CORPORATE GOVERNANCE: The importance of managing Italian subsidiaries correctly

Lorenzo BacciardiPartner, Bacciardi and Partners

Foreign companies with subsidiaries in Italy must ensure they have complied fully with corporate governance regulations, particularly those related to the deployment of foreign executives. Failure to do so can lead to significant legal issues.

Subsidiaries in Italy can be formed either as “Società per Azioni” (Spa) or as “Società a responsabilità limitata” (Srl). The Spa and Srl are Italian corporate entities whose shareholders’ liability is limited to the capital contribution each shareholder makes (Italian subsidiaries).

The corporate governance of Italian subsidiaries is entrusted to either a sole director or to multiple directors. In the latter case, Italian subsidiaries may adopt either a board of directors, who may also delegate specific powers to a managing director, or multiple directors acting severally or jointly and unanimously.

Foreign companies maintaining Italian subsidiaries should keep in mind that foreign directors of Italian companies are required to obtain a Tax ID number, which can be applied for at the competent Italian Revenue Office or at the Italian consulate in the concerned foreign director’s home state.

Foreign companies maintaining Italian subsidiaries, often decide to second one of their existing executives, and grant them powers to run the daily operations of the company (seconded executive). If the seconded executive is a European citizen, the EU employer will need to comply with specific administrative formalities provided for by the Italian Legislative Decree n. 136/2016, which implemented the European Directive n. 2014/67/UE.
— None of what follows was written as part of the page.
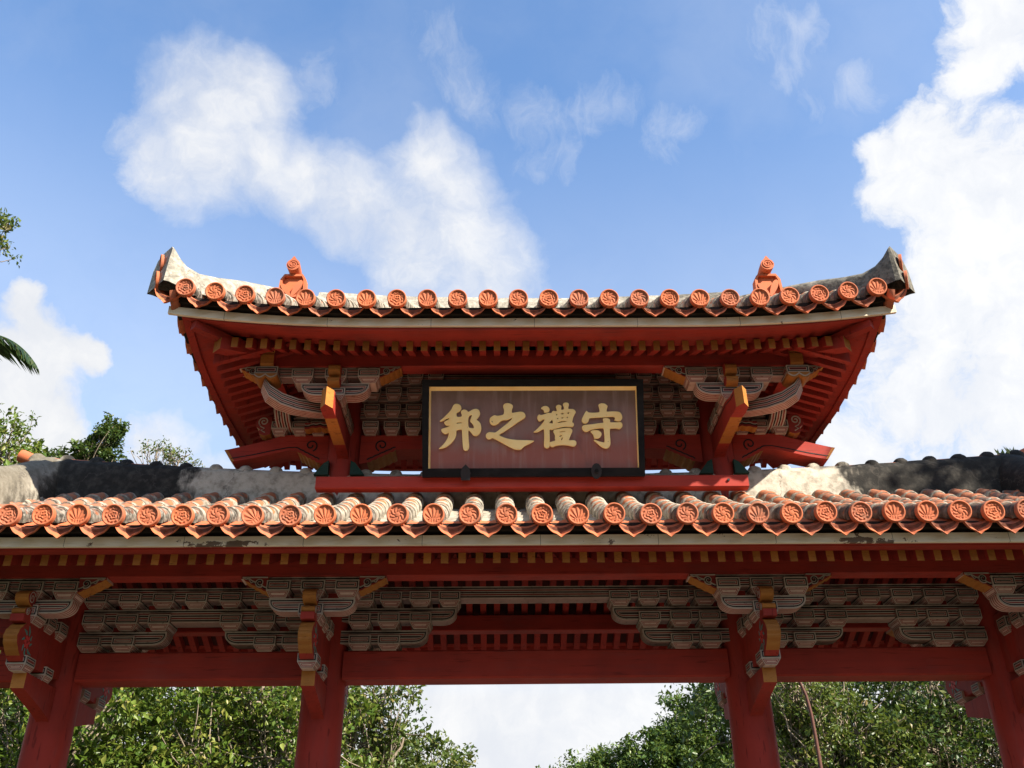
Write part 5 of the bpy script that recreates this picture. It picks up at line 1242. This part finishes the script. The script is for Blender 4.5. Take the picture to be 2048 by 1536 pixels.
# palm at the left edge
def palm(base, h, seed):
    rnd = random.Random(seed); root = tag(empty('palm_tree', base), 'palm tree with one dark drooping frond at the left edge', 'palm tree')
    t = MB(); t.tube([(0.25*math.sin(i*0.3),0.05*i*0.2,h*i/14) for i in range(15)], [0.20-0.006*i for i in range(15)], 'bark_dark', 12); t.build('trunk', root)
    crown = Vector((0.25*math.sin(14*0.3), 0.14, h))
    def frond(az, el, L, droop):
        m = MB(); d = Vector((math.cos(az), math.sin(az), 0)); n = 26; P = []
        for i in range(n+1):
            u = i/n; P.append(crown + d*(L*u*math.cos(el)*(1-0.12*u)) + Z1*(L*u*math.sin(el) - droop*L*u*u))
        m.tube(P, [0.030*(1-0.9*i/n)+0.003 for i in range(n+1)], 'leaf_palm', 5)
        for i in range(3, n+1):
            for k in (0, 0.5):
                if i == n and k: continue
                p = P[i] if not k else P[i].lerp(P[min(n, i+1)], k); tg = (P[min(n, i+1)]-P[i-1]).normalized(); sd = tg.cross(Z1).normalized()
                ll = (0.75*math.sin(math.pi*min(1, 0.18+0.80*i/n))+0.10)*L*0.42
                for s_ in (-1, 1):
                    dd = (sd*s_*0.62 + tg*0.62 - Z1*rnd.uniform(0.22, 0.45)).normalized(); nn = tg.cross(dd).normalized(); wv = dd.cross(nn).normalized()*0.034
                    e = p+dd*ll-Z1*0.10*ll; mm = p+dd*ll*0.5
                    m.face([p, mm+wv, e], 'leaf_palm'); m.face([p, e, mm-wv], 'leaf_palm')
        m.build('frond', root)
    frond(0.02, 0.42, 2.40, 0.66)
    for i in range(13):
        a = 1.55 + i*0.27
        frond(a, rnd.uniform(0.1, 0.95), rnd.uniform(2.2, 2.7), rnd.uniform(0.45, 0.75))
palm((-11.18, 8.0, 0), 11.98, 5)

# bent pole among the leaves on the right
pb = MB(); pts = [(4.30,6.3,0.0),(4.30,6.3,2.6),(4.285,6.3,3.9),(4.275,6.3,4.25),(4.245,6.3,4.50),(4.185,6.3,4.70),(4.10,6.3,4.84),(3.98,6.3,4.93),(3.80,6.3,4.98),(3.55,6.3,4.98)]
pb.tube([(x-4.30,0,z) for x,y,z in pts], [0.032,0.030,0.026,0.024,0.023,0.022,0.021,0.020,0.019,0.018], 'rust', 10)
pr_ = tag(empty('bent_pole', (4.30,6.3,0)), 'thin rusty brown pole bent over at the top behind the right bay', 'pole'); pb.build('shaft', pr_)

# weeds rooted in the mortar of the low right ridge
wd = np.random.default_rng(4)
wr = tag(empty('weed_tuft', (4.50,-0.05,5.36)), 'small green weed growing on the right end of the low ridge', 'plant')
wm = MB()
for i in range(16):
    a = random.uniform(0, 6.28); l = random.uniform(0.05, 0.13); q = Vector((math.cos(a)*0.5, math.sin(a)*0.3, 1)).normalized(); b0 = Vector((random.uniform(-0.10,0.10), random.uniform(-0.03,0.03), 0))
    s_ = q.cross(Y1).normalized()*0.012
    wm.face([b0-s_*0.4, b0+q*l*0.5-s_, b0+q*l, b0+q*l*0.5+s_, b0+s_*0.4], 'leaf_bright')
wm.build('foliage', wr)

# unseen ring of leaves added on the near side to block low sky light
rw = np.random.default_rng(77); cl = []
for i in range(900):
    a = math.radians(rw.uniform(150, 395)); r = rw.uniform(21, 30); hmax = 7.6+2.0*math.sin(a*7)+1.5*math.sin(a*17+1)
    cl.append((r*math.cos(a)*1.15, -2+r*math.sin(a), hmax*rw.random()**0.7))
cl = [c for c in cl if c[1] < 3 or abs(c[0]) > 24]
wm_ = leaf_mesh('added_shade_wood', cl, rw, 0.85, 'leaf_dark', 1.0, 34, aspect=0.6)
wo = bpy.data.objects.new('added_shade_wood', wm_); COL.objects.link(wo); tag(wo, 'unseen wood added in front of the gate to hold back sky light', 'added_shade_wood', kind='stuff')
No visa will be necessary if the seconded executive is a European citizen, but if they are not a European citizen, then a specific visa and permit will be required to enter, stay and work in the Italian territory. Italian laws provide for specific visas and permits in favour of non-EU executives, including intra-company secondment which allows non-EU executives to enter the Italian territory for three or five years, provided that specific requirements set forth by the applicable Italian legislation are met.

As to the labour formalities, foreign companies are recommended to enter into a specific secondment letter with the seconded executive setting forth the terms and conditions of the secondment in Italy, as well as into a secondment agreement with the Italian subsidiary setting forth the obligations of the two companies in connection with the secondment.
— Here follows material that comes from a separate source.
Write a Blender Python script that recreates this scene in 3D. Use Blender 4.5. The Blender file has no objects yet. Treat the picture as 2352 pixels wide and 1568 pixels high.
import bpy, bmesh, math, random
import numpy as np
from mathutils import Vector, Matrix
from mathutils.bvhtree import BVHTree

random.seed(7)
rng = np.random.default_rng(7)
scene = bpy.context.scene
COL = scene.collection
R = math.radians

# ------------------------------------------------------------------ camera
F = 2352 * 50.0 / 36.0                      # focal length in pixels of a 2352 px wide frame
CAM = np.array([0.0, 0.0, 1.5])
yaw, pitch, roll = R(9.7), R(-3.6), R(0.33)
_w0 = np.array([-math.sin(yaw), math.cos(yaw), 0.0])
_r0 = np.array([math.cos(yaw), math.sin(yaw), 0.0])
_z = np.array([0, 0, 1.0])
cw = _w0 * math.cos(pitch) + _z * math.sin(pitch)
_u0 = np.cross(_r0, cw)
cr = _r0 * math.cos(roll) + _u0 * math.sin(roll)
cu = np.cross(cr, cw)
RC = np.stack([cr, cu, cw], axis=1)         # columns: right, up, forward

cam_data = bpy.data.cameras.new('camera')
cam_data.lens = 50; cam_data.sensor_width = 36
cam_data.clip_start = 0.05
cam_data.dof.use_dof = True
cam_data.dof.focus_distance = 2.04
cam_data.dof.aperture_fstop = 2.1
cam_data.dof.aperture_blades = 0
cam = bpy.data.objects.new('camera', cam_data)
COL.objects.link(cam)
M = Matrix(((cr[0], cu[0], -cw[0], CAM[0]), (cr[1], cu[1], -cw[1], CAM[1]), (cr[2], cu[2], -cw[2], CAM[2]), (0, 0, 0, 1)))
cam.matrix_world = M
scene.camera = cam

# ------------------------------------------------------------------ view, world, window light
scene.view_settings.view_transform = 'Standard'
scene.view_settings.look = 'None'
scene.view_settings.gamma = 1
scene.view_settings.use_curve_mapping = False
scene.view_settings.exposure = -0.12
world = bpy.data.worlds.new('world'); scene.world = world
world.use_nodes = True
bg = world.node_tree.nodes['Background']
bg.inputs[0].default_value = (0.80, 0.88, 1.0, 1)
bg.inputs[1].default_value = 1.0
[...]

It is recommended that these letters be translated into the Italian language, in case the competent Italian authorities ask for such documents to be exhibited.
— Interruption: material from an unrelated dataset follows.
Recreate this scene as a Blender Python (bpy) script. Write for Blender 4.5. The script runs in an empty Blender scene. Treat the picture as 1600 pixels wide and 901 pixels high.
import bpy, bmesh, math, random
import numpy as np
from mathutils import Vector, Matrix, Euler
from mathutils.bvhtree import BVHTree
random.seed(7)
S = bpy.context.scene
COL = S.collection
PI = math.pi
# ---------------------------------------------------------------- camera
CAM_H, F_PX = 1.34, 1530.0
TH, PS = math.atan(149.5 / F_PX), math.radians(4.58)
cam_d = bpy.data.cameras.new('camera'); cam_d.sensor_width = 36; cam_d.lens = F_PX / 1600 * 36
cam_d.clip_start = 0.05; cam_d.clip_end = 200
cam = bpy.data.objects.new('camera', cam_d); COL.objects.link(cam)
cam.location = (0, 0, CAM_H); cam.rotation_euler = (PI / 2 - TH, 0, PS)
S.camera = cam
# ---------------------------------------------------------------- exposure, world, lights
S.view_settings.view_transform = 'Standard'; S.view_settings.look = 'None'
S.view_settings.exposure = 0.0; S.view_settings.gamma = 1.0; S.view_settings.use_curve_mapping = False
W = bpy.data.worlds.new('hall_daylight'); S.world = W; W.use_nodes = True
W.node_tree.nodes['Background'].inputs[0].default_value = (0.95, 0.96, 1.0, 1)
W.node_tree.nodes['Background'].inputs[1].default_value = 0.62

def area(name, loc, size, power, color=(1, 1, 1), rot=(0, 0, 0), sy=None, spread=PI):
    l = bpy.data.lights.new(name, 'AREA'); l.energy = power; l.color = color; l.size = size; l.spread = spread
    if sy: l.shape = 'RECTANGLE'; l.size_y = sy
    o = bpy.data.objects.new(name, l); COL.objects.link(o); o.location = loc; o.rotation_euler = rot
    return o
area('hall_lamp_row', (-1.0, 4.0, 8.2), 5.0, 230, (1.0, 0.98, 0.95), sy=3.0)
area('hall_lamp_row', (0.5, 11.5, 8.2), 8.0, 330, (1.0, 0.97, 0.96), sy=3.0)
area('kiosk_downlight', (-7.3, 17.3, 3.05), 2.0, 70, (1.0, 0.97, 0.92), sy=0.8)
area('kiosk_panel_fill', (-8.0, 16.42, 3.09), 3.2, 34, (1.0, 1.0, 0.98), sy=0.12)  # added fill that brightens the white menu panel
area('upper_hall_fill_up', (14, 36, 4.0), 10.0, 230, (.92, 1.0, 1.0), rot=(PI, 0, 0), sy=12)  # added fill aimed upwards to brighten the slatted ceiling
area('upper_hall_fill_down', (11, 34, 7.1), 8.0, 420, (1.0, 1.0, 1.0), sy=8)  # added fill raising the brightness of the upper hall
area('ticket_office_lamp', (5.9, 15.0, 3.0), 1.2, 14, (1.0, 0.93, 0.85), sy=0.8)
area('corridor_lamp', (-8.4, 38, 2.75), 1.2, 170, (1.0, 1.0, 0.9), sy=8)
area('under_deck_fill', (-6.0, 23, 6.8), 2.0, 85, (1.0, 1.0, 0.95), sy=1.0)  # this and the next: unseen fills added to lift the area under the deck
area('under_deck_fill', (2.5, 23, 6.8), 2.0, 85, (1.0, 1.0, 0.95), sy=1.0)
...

Once the seconded executive is in Italy, the competent corporate body of the Italian subsidiaries may appoint them as either a director or as proxy (institore), and convey the necessary managing powers in order to allow them to run the daily operations.

To this end, a proper resolution is normally required whereby the appointment as director and the delegation of powers are perfected, or a special power of attorney in favour of the seconded executive is granted when the same is appointed as proxy (istitore).